Written task: The data below must be copied in full and without any change.

═══ Collected data

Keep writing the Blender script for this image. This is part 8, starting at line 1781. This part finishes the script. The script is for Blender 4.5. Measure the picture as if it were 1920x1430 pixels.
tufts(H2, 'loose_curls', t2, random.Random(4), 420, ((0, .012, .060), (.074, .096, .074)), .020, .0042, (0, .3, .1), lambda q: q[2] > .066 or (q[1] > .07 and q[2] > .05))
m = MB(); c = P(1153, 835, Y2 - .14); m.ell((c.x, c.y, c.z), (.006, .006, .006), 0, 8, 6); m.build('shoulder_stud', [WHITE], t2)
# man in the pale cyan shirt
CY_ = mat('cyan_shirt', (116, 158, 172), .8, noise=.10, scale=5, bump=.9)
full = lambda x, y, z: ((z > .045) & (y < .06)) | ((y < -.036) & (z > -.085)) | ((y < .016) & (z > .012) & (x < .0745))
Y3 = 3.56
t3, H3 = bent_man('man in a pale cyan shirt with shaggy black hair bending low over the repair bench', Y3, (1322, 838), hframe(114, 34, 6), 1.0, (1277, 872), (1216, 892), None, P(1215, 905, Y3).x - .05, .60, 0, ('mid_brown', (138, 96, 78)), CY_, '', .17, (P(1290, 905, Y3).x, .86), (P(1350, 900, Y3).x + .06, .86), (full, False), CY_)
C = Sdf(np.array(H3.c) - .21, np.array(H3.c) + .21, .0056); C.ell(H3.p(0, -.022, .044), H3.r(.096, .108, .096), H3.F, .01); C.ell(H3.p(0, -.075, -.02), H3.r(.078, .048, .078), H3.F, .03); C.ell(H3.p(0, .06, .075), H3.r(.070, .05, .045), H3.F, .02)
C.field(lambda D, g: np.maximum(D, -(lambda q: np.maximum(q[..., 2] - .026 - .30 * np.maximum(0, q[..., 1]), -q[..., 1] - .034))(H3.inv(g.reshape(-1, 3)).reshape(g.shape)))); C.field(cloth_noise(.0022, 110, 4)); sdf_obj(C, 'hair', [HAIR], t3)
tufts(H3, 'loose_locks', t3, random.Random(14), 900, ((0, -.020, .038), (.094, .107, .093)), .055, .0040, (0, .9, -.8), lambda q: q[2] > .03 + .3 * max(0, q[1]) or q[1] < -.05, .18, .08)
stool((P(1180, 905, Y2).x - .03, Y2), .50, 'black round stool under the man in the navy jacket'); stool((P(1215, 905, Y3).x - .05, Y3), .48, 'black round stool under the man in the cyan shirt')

══════

Answer for this exercise:
Keep writing the Blender script for this image. This is part 8, starting at line 1781. This part finishes the script. The script is for Blender 4.5. Measure the picture as if it were 1920x1430 pixels.
tufts(H2, 'loose_curls', t2, random.Random(4), 420, ((0, .012, .060), (.074, .096, .074)), .020, .0042, (0, .3, .1), lambda q: q[2] > .066 or (q[1] > .07 and q[2] > .05))
m = MB(); c = P(1153, 835, Y2 - .14); m.ell((c.x, c.y, c.z), (.006, .006, .006), 0, 8, 6); m.build('shoulder_stud', [WHITE], t2)
# man in the pale cyan shirt
CY_ = mat('cyan_shirt', (116, 158, 172), .8, noise=.10, scale=5, bump=.9)
full = lambda x, y, z: ((z > .045) & (y < .06)) | ((y < -.036) & (z > -.085)) | ((y < .016) & (z > .012) & (x < .0745))
Y3 = 3.56
t3, H3 = bent_man('man in a pale cyan shirt with shaggy black hair bending low over the repair bench', Y3, (1322, 838), hframe(114, 34, 6), 1.0, (1277, 872), (1216, 892), None, P(1215, 905, Y3).x - .05, .60, 0, ('mid_brown', (138, 96, 78)), CY_, '', .17, (P(1290, 905, Y3).x, .86), (P(1350, 900, Y3).x + .06, .86), (full, False), CY_)
C = Sdf(np.array(H3.c) - .21, np.array(H3.c) + .21, .0056); C.ell(H3.p(0, -.022, .044), H3.r(.096, .108, .096), H3.F, .01); C.ell(H3.p(0, -.075, -.02), H3.r(.078, .048, .078), H3.F, .03); C.ell(H3.p(0, .06, .075), H3.r(.070, .05, .045), H3.F, .02)
C.field(lambda D, g: np.maximum(D, -(lambda q: np.maximum(q[..., 2] - .026 - .30 * np.maximum(0, q[..., 1]), -q[..., 1] - .034))(H3.inv(g.reshape(-1, 3)).reshape(g.shape)))); C.field(cloth_noise(.0022, 110, 4)); sdf_obj(C, 'hair', [HAIR], t3)
tufts(H3, 'loose_locks', t3, random.Random(14), 900, ((0, -.020, .038), (.094, .107, .093)), .055, .0040, (0, .9, -.8), lambda q: q[2] > .03 + .3 * max(0, q[1]) or q[1] < -.05, .18, .08)
stool((P(1180, 905, Y2).x - .03, Y2), .50, 'black round stool under the man in the navy jacket'); stool((P(1215, 905, Y3).x - .05, Y3), .48, 'black round stool under the man in the cyan shirt')